Wednesday, May 4, 2011

War Zones

With all the recent events, we hear a great deal about war.  Osama bin Laden's death. The war on terror. The new Libyan war. Uprising in the Middle East and its bloody repression.  And the eternal Israelo-Palestinian problem, and Hamas latest rounds on Israel. Or is it Israel latest shelling of Gaza? (I can't recall)... Indeed, with the speed of development, it is hard to keep up. But in fact, I am a news junky. I need my daily dose of news or I feel uncomfortable. I need information, about the world. I want to know, understand, analyze.

However, despite the captivating developments of the new front lines, or the various uprising here or there, I keep my kids away from news broadcasts.

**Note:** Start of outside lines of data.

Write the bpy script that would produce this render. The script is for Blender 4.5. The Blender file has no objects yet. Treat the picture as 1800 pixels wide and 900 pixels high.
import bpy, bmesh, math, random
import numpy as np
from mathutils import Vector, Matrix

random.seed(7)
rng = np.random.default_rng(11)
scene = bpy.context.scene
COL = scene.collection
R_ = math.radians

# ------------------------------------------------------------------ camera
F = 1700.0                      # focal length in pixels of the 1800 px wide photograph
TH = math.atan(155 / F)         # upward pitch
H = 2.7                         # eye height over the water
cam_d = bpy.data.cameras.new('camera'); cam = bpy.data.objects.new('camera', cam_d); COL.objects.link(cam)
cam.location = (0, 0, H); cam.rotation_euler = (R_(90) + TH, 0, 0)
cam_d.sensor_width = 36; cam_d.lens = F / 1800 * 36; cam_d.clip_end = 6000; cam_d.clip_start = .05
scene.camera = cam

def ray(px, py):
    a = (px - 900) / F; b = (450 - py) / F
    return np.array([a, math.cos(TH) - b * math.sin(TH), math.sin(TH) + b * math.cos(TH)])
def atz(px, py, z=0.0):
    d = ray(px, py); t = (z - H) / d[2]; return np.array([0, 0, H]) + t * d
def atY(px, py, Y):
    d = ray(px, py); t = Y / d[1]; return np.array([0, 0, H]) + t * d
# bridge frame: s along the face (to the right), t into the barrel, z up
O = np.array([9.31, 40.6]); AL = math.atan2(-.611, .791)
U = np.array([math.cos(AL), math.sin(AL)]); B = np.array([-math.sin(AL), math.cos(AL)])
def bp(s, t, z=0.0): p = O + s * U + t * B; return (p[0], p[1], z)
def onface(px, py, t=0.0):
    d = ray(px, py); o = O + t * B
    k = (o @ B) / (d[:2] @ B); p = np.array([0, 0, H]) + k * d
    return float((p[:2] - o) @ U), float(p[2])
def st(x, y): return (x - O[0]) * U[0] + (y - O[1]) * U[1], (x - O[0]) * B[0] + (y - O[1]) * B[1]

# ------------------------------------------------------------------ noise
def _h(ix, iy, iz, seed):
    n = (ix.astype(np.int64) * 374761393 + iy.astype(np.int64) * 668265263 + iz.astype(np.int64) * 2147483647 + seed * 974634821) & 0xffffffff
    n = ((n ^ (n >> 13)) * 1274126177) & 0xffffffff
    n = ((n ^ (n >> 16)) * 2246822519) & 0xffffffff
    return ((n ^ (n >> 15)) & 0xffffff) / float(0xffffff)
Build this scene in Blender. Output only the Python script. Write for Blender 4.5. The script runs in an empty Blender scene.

They will certainly have time later, when they grow up, to learn about the realities of our complex world. I feel there is no need to impress and imprint their young and fresh minds with images of hate and violence. But despite me and Paul's sheltering reflexes, reality reaches us - and them - in unexpected ways.

Last week, a friend of mine, a journalist, was killed in Lybia. Tim was a great photographer and reporter. He was really interested in telling a story. During the Liberian war, he had rented a house in Monrovia to  really capture better what was happening in the city. This is where I met him. Only today when others detailed his work, I realized how much and how well he was doing his work.
It is just strange for me to think of him from this perspective - the war perspective - when I met him in peaceful and hopeful times, just around the election of Shirleaf-Johnson. He was a photographer, recording history being made - in times of peace. I had not given too much thought into how he had got there, and Tim was not the type to boast about his "war coverage". I never have lived through war, I have only roamed in a few devastated places, a while after the facts. It is hard for me to imagine what effect it can have on ones' mind when living through it "live".

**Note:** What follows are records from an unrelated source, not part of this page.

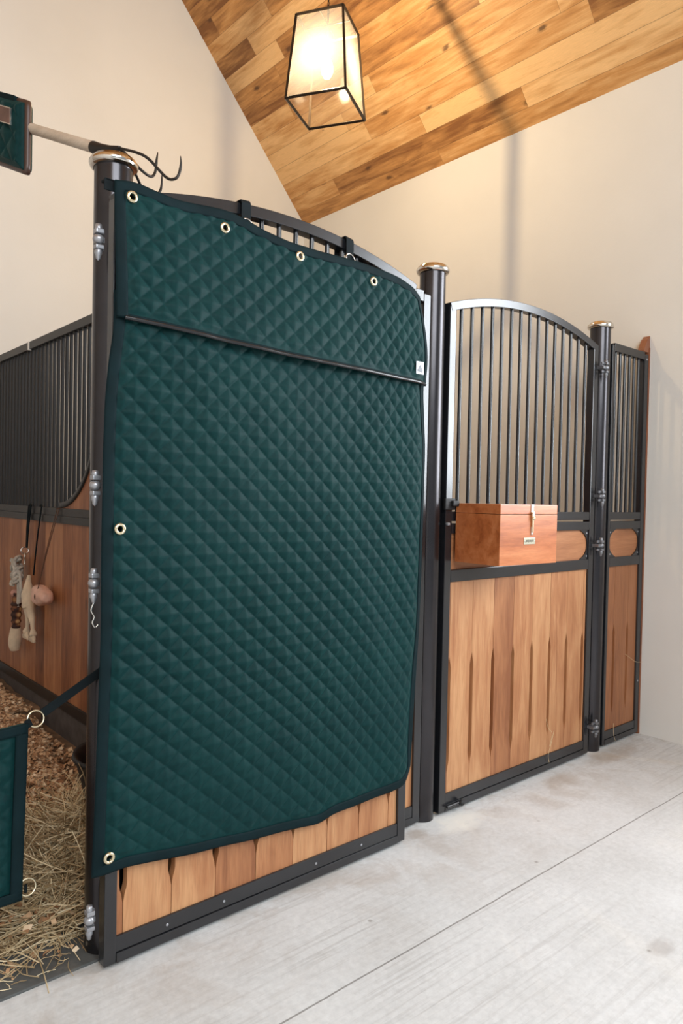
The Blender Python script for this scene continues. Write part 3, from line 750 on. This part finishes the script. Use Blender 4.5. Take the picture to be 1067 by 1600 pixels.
# ------------------------------------------------------------------ stall guard across the doorway
sg = thing('stall_guard', (-3.95, -.005, .24), 'dark green quilted stall guard strung low across the open stall doorway', 'stall guard')
gx0, gx1 = -4.42, -3.488
def gpt(s, t):
    x = gx1 + (gx0 - gx1) * s; zt_ = .728 - .02 * math.sin(PI * s); zb_ = .243 + .0 * s
    z = zt_ + (zb_ - zt_) * t; e = min(x - gx0, gx1 - x, zt_ - z, z - zb_)
    h = pillow(x / .09, z / .075, .015) * max(0, min(1, (e - .034) / .015))
    return Vector((x - .01 * t, -.012 - .018 - h - .008 * nz(x, z, 3, 2), z))
vs, fs = surf(180, 100, gpt); m_ = MB(); m_.add(vs, fs, True); o = m_.build('quilted_panel', M_quilt, sg); md = o.modifiers.new('s', 'SOLIDIFY'); md.thickness = .012
def gstrip(fn, n):
    vs, fs = surf(n, 4, fn); m_ = MB(); m_.add(vs, fs, True); o = m_.build('edge_binding', M_binding, sg); md = o.modifiers.new('s', 'SOLIDIFY'); md.thickness = .006; md.offset = 0
gstrip(lambda u, v: gpt(-.002 + .034 * v, u) + Vector((0, -.005, 0)), 60)
gstrip(lambda u, v: gpt(1.002 - .034 * v, u) + Vector((0, -.005, 0)), 60)
gstrip(lambda u, v: gpt(u, -.003 + .055 * v) + Vector((0, -.005, 0)), 60)
gstrip(lambda u, v: gpt(u, 1.003 - .055 * v) + Vector((0, -.005, 0)), 60)
def ring(cx, cy, cz, r, tr, name, parent, mat, tilt=0.3):
    P = [(cx + r * math.cos(a), cy + r * math.sin(a) * math.sin(tilt), cz + r * math.sin(a) * math.cos(tilt)) for a in [2 * PI * i / 28 for i in range(28)]]
    return MB().tube(P, tr, 8, closed=True).build(name, mat, parent)
ring(-3.462, -.022, .735, .022, .0027, 'ring', sg, M_brass); ring(-3.479, -.022, .268, .022, .0027, 'ring', sg, M_brass)
def band(a, b_, w, th, name, mat, parent):
    a, b_ = Vector(a), Vector(b_); d = (b_ - a).normalized(); n = Vector((0, -1, 0)); s = d.cross(n).normalized()
    vs = [p + s * w * i + n * th * j for p in (a, b_) for i, j in ((-1, -1), (1, -1), (1, 1), (-1, 1))]
    m_ = MB(); m_.add(vs, [(0, 1, 2, 3), (4, 5, 6, 7), (0, 1, 5, 4), (1, 2, 6, 5), (2, 3, 7, 6), (3, 0, 4, 7)]); return m_.build(name, mat, parent)
band((-3.443, -.022, .747), (-3.285, -.050, .850), .0125, .0022, 'strap', M_black, sg)
band((-3.49, -.030, .724), (-3.476, -.026, .731), .011, .003, 'ring_tab', M_black, sg)
band((-3.49, -.030, .268), (-3.482, -.026, .268), .011, .003, 'ring_tab', M_black, sg)

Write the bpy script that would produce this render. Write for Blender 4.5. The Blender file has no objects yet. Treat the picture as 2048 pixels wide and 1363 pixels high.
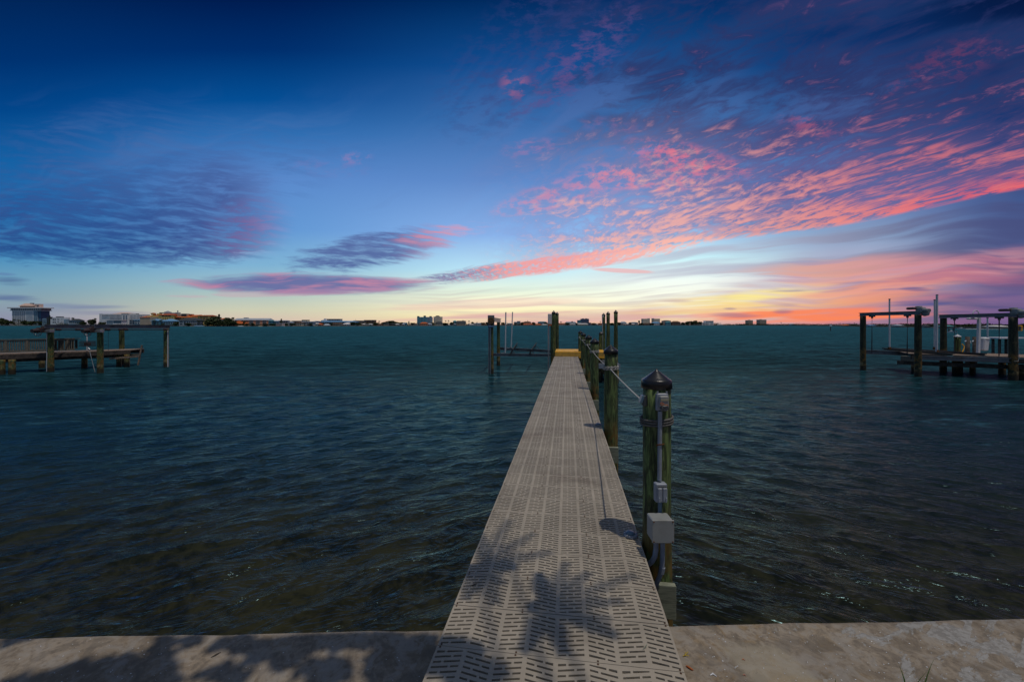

Yesterday at the dinner table, Noam looked at me and asked me: "Mommy, do you know war, when you are small?" I am not sure what prompted the question. Maybe me and Paul were talking about Tim, about Lybia, about the conflict. I can't recall. Anyway, Noam popped the question again.
It was not the first time. He first had asked about war right during our CNY trip. In fact, he first inquired  when we were in Cambodia, while visiting a war "museum" - essentially a yard with a number of damaged war equipment, helicopter, plane, a few old thanks, some lance-rockets, some other various things torn and old half taken by the weeds. Our guide was a victim of land mines: he had lost him mom, dad and two sister in front of his eyes, when a young boy. He also had lost one of his arm.

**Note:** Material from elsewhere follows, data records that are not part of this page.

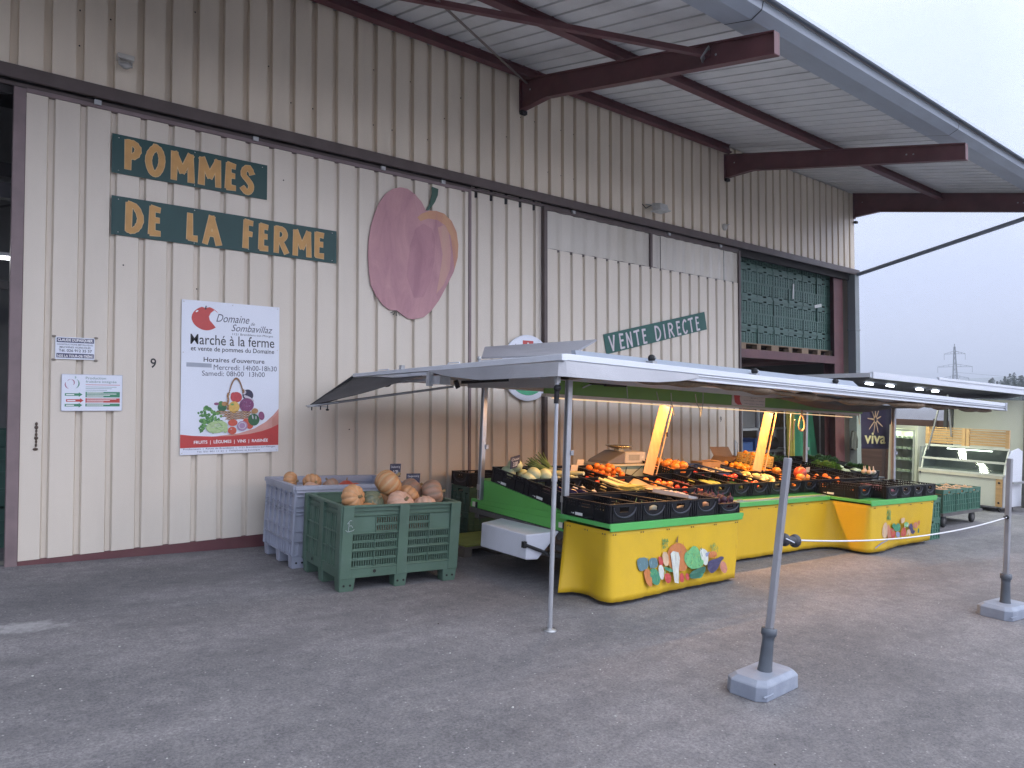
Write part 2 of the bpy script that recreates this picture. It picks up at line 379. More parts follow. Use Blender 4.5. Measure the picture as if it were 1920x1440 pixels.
def clad(mb, x0, x1, z0, z1, y, ph, d=0.040, gw=0.066, sl=0.014, m=0, ztop=None):
    """trapezoidal cladding sheet facing -y; ztop(x) may cut the upper edge"""
    pts = [(x0, 0.0)]
    k = math.floor((x0-ph)/PITCH)
    while True:
        g = ph+k*PITCH; k += 1
        if g > x1: break
        for px, py in ((g, 0), (g+sl, d), (g+gw-sl, d), (g+gw, 0)):
            if x0 < px < x1: pts.append((px, py))
    pts.append((x1, pts[-1][1] if pts[-1][1] == d else 0.0))
    vs = []
    for px, py in pts: vs += [(px, y+py, z0), (px, y+py, ztop(px) if ztop else z1)]
    mb.add(vs, [(2*i, 2*i+2, 2*i+3, 2*i+1) for i in range(len(pts)-1)], m)
YD = 8.03                      # face of the sliding doors
def roof_z(y): return 6.63-0.23*(8-y)
shed = thing('farm_shed', 'long farm shed clad in cream ribbed metal with a deep overhanging roof', 'shed', Matrix.Identity(4))
mb = MB(); clad(mb, -3.2, 11.64, 4.80, 6.49, 8.0, 0.193, .062, .072, .006); clad(mb, 11.64, 16.68, 4.80, 6.61, 8.0, 0.193, .062, .072, .006)
for k in range(46):           # screw heads
    i = random.randint(0, 60); x = 0.193+PITCH*i+0.03
    if x < 16.5: mb.ball((x, 8.027, random.choice((5.9, 5.9, 5.2, 5.55))), (.008, .006, .008), 8, 5, 1)
mb.build('wall_cladding', [M_CREAM_UP, M_DARK], shed)
mb = MB()
mb.bar((-3.3, 7.955, 4.775), (16.76, 7.955, 4.775), 0.115, 0.006, 0, (0, 1, 0))        # outer face of the flashing
mb.box(-3.3, 16.76, 7.958, 8.03, 4.832, 4.838); mb.box(-3.3, 16.76, 7.958, 7.99, 4.712, 4.718)
mb.box(16.745, 16.755, 7.96, 8.2, 4.72, 4.83)
mb.build('drip_flashing', M_BROWN, shed)
mb = MB(); mb.box(-3.3, 16.6, 8.09, 8.14, 4.60, 4.76, 0); mb.box(-3.3, 12.05, 8.035, 8.075, 4.668, 4.705, 1)
for x in (1.15, 2.7, 4.3, 5.2, 7.6, 9.9, 11.4): mb.box(x, x+.06, 8.0, 8.03, 4.655, 4.70, 2)
mb.build('door_track', [M_DARK, M_BROWN, M_GALV], shed)
# fixed strip of wall between the two doors
mb = MB(); clad(mb, 5.735, 7.02, -0.35, 4.73, 8.075, 5.79); mb.build('wall_panel', M_CREAM, shed)
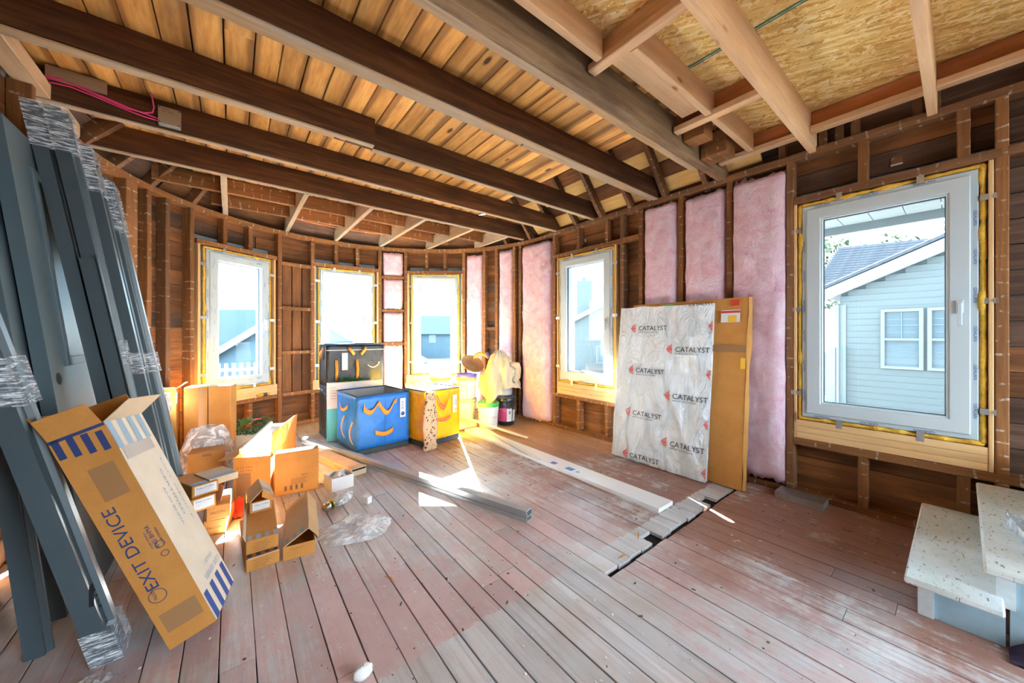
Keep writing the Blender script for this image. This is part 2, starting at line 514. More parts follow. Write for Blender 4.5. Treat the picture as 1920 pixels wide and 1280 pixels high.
def add_box(vs, fs, c, s, mtx=None):
    n = len(vs)
    for dz in (-1, 1):
        for dy in (-1, 1):
            for dx in (-1, 1):
                v = Vector((c[0] + dx * s[0] / 2, c[1] + dy * s[1] / 2, c[2] + dz * s[2] / 2))
                vs.append(tuple(mtx @ v) if mtx else tuple(v))
    for f in ((0, 2, 3, 1), (4, 5, 7, 6), (0, 1, 5, 4), (2, 6, 7, 3), (0, 4, 6, 2), (1, 3, 7, 5)):
        fs.append(tuple(n + i for i in f))

def boxes(name, lst, mat, parent=None, mw=None, bevel=0.0):
    """one mesh made of a few boxes ((centre),(size)) that form one part."""
    vs, fs = [], []
    for it in lst:
        add_box(vs, fs, it[0], it[1], it[2] if len(it) > 2 else None)
    o = mesh(name, vs, fs, mat, parent, mw, uv=grain_x)
    if bevel > 0:
        bm = bmesh.new()
        bm.from_mesh(o.data)
        bmesh.ops.bevel(bm, geom=bm.edges[:], offset=bevel, segments=1, affect='EDGES')
        bm.to_mesh(o.data)
        bm.free()
    return o

def tube_data(pts, r, n=8, caps=True):
    """tube along pts; r a number or list."""
    pts = [Vector(p) for p in pts]
    rs = r if isinstance(r, (list, tuple)) else [r] * len(pts)
    vs, fs = [], []
    prev = None
    for i, p in enumerate(pts):
        t = (pts[min(i + 1, len(pts) - 1)] - pts[max(i - 1, 0)]).normalized()
        if prev is None:
            a = t.orthogonal().normalized()
        else:
            a = (prev - t * prev.dot(t))
            a = a.normalized() if a.length > 1e-6 else t.orthogonal().normalized()
        prev = a
        b = t.cross(a)
        for k in range(n):
            q = 2 * PI * k / n
            vs.append(p + (a * math.cos(q) + b * math.sin(q)) * rs[i])
    for i in range(len(pts) - 1):
        for k in range(n):
            fs.append((i * n + k, i * n + (k + 1) % n, (i + 1) * n + (k + 1) % n, (i + 1) * n + k))
    if caps:
        fs.append(tuple(reversed(range(n))))
        fs.append(tuple(range((len(pts) - 1) * n, len(pts) * n)))
    return vs, fs

def tube(name, pts, r, mat, parent=None, n=8, mw=None, smooth=True):
    vs, fs = tube_data(pts, r, n)
    return mesh(name, vs, fs, mat, parent, mw, smooth)

def lathe(name, prof, mat, parent=None, mw=None, n=28, smooth=True):
    """prof: list of (r, z)."""
    vs, fs = [], []
    for (r, z) in prof:
        for k in range(n):
            q = 2 * PI * k / n
            vs.append((r * math.cos(q), r * math.sin(q), z))
    for i in range(len(prof) - 1):
        for k in range(n):
            fs.append((i * n + k, i * n + (k + 1) % n, (i + 1) * n + (k + 1) % n, (i + 1) * n + k))
    if prof[0][0] > 1e-4:
        fs.append(tuple(reversed(range(n))))
    if prof[-1][0] > 1e-4:
        fs.append(tuple(range((len(prof) - 1) * n, len(prof) * n)))
    o = mesh(name, vs, fs, mat, parent, mw)
    if smooth:
        for p in o.data.polygons:
            p.use_smooth = len(p.vertices) == 4
        try:
            o.data.set_sharp_from_angle(angle=rad(40))
        except Exception:
            pass
    return o

def grid_surf(name, nx, ny, fn, mat, parent=None, mw=None, smooth=True, thick=0.0):
    """surface fn(u,v)->(x,y,z), u,v in 0..1; optional thickness by solidify modifier."""
    vs = [fn(i / nx, j / ny) for j in range(ny + 1) for i in range(nx + 1)]
    fs = [(j * (nx + 1) + i, j * (nx + 1) + i + 1, (j + 1) * (nx + 1) + i + 1, (j + 1) * (nx + 1) + i) for j in range(ny) for i in range(nx)]
    o = mesh(name, vs, fs, mat, parent, mw, smooth)
    if thick:
        md = o.modifiers.new('thickness', 'SOLIDIFY')
        md.thickness = thick
        md.offset = -1
    return o

def nz(x, y=0.0, z=0.0):
    return mn.noise(Vector((x, y, z)))

# ------------------------------------------------------------------ lettering
_tx = {}
def text_data(body):
    if body not in _tx:
        cu = bpy.data.curves.new('lettering', 'FONT')
        cu.body = body
        cu.size = 1.0
        cu.align_x = 'LEFT'
        cu.resolution_u = 3
        o = bpy.data.objects.new('lettering', cu)
        COL.objects.link(o)
        dg = bpy.context.evaluated_depsgraph_get()
        me = bpy.data.meshes.new_from_object(o.evaluated_get(dg))
        vs = [v.co.copy() for v in me.vertices]
        fs = [tuple(p.vertices) for p in me.polygons]
        bpy.data.meshes.remove(me)
        bpy.data.objects.remove(o)
        bpy.data.curves.remove(cu)
        x0 = min(v.x for v in vs); x1 = max(v.x for v in vs)
        _tx[body] = ([Vector((v.x - x0, v.y, 0)) for v in vs], fs, x1 - x0)
    return _tx[body]

for _b in ('GEALAN', 'CATALYST', 'FENCE SOLUTIONS', 'FALCON', 'EXIT DEVICE', '2200 SERIES', 'GRADE 1', 'ANSI BHMA', 'NEW', '4.23 YES', 'FLOOR 2', 'DEN + BDRM', '8V54', 'ZZ6V', 'S DEVICE', 'CERTIFIED', 'THIS SIDE UP'):
    text_data(_b)

def letters(name, items, mat, parent, warp=None, mw=None, joined=False):
    """items: (body, origin, xdir, ydir, height, width or None) -> flat printed words, one object each unless joined."""
    if not joined and len(items) > 1:
        return [letters(name, [it], mat, parent, warp, mw) for it in items]
    vs, fs = [], []
    for (body, o, xd, yd, hgt, wid) in items:
        tv, tf, tw = text_data(body)
        o, xd, yd = Vector(o), Vector(xd), Vector(yd)
        sy = hgt / 0.70
        sx = (wid / tw) if wid else sy
        n = len(vs)
        for v in tv:
            p = o + xd * (v.x * sx) + yd * (v.y * sy)
            vs.append(warp(p) if warp else p)
        fs += [tuple(n + i for i in f) for f in tf]
    return mesh(name, vs, fs, mat, parent, mw)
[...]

For Noam it was the strangest of things. I was not fast enough to catch a picture of him, but I vividly remember him standing beside our guide, right below the empty sleeve of the missing limb, directly in line with what should have been there. He was staring. Then the questions came later.  "Why no arm?" Answer: "He lost it". Q: "Where is the arm?" (looking around). A:"We cannot find it, it got broken". Q:"Why did it get broken?" A: "Because of war". Q:"What is war"? A:"It is like when you fight with your friend, but this time it is big people, and many big people, and they use terrible things to make each other suffer. And many many people suffer because the countries fight." Q:"And what more?" A:"When there is war people loose their house, their moms and their dads, sometimes they even loose their arms or their legs". Q:"What more?"....
You get the gist.
So for several weeks, at times, he would return again with similar questions. One day, he looked at me and asked: "Mommy, when you are small, you know war?" A:"No." Q:"Daddy know war?" A:"Yes". Then his eyes light up, and he goes, "Yeah!". Then Paul proceeded to explain again about the lost limbs, lost houses and lost moms. For a 3 and half year old boy, some concepts are harder to grasp, and the idea of explosions, fires and making a mess can sound like good fun. And yet, at times, I can feel there is a really a little compassionate soul behind these large blue eyes, when he realizes that an arm an a family have been missing forever.